THE FIRST OCCURRENCE OF BLASTOZOAN EXOTHECAL AMBULACRA IN MIDDLE CAMBRIAN LYRACYSTID EOCRINOIDS FROM BRITISH COLUMBIA, CANADA AND GUIZHOU PROVINCE, CHINA


PARSLEY, Ronald L., Department of Earth and Environmental Sciences, Tulane University, New Orleans, LA 70118, SPRINKLE, James, Department of Geological Sciences, Jackson School of Geosciences, University of Texas, 1 University Station C1100, Austin, TX 78712-0254 and ZHAO, Yuanlong, College of Resource and Environment Engineering, Guizhou University, Guiyang, 550003, China, parsley@tulane.edu

Blastozoans (e.g. eocrinoids, rhombiferans, diploporans, etc.) commonly have a recumbent biserial ambulacral system (with a 2-1-2 arrangement) over the thecal plates with laterally and/or distally attached exothecal biserial brachioles that do the actual feeding from the seawater.

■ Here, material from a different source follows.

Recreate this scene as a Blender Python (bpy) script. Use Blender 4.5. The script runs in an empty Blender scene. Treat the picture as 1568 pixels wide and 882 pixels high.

In the Middle Cambrian, lyracystid eocrinoids, including Lyracystis Sprinkle and Collins, 2006, from western Laurentia (British Columbia, Burgess Shale), and Balangicystis Parsley and Zhao, 2006, from South China (Guizhou, Kaili Biota), were the first blastozoans to have the recumbent ambulacra extend off the theca as free-standing exothecal structures. Closely placed, straight brachioles branching off the ambulacral plates produce an endotomous arm-like structure similar to that found in some later crinoids. Because it is uncertain if blastozoan feeding structures had a podia-bearing water vascular system, the mode of feeding may have been quite different from that of crinoids. Lyracystids have long stalks and are found in deep- and quiet-water siliciclastics. They may have collected food in open food grooves as part of an essentially horizontal basket-like arrangement in quiet water (near vertical obrution sedimentation), or, in gentle currents, in a modified (tilted) broadly conical basket that captured food in back eddies generated by pass-through currents. This geometry was possible by having the theca and basket at the end of a long, kite string-like stalk. The simple articulations in the exothecal ambulacral plates and brachioles probably precluded the formation of reflexed cones as seen in modern crinoids where the articulations are marked by fossae for ligaments and flexor muscles. This exothecal ambulacral morphology re-occurs in the Late Ordovician eocrinoid Cardiocystites (Bohemia, Shropshire, Morocco) and the diploporan Eumorphocystis (Oklahoma), but these genera occur in higher energy carbonates and coarser siliciclastics. Free-standing ambulacral plates, not brachioles, may have been present in pleurocystitid rhombiferans and seem to be adapted for sweeping along the sediment-water interface. Exothecal ambulacral structures are relatively common (about 15%) in various blastozoan clades, but appear to have been adapted for several sets of environmental conditions.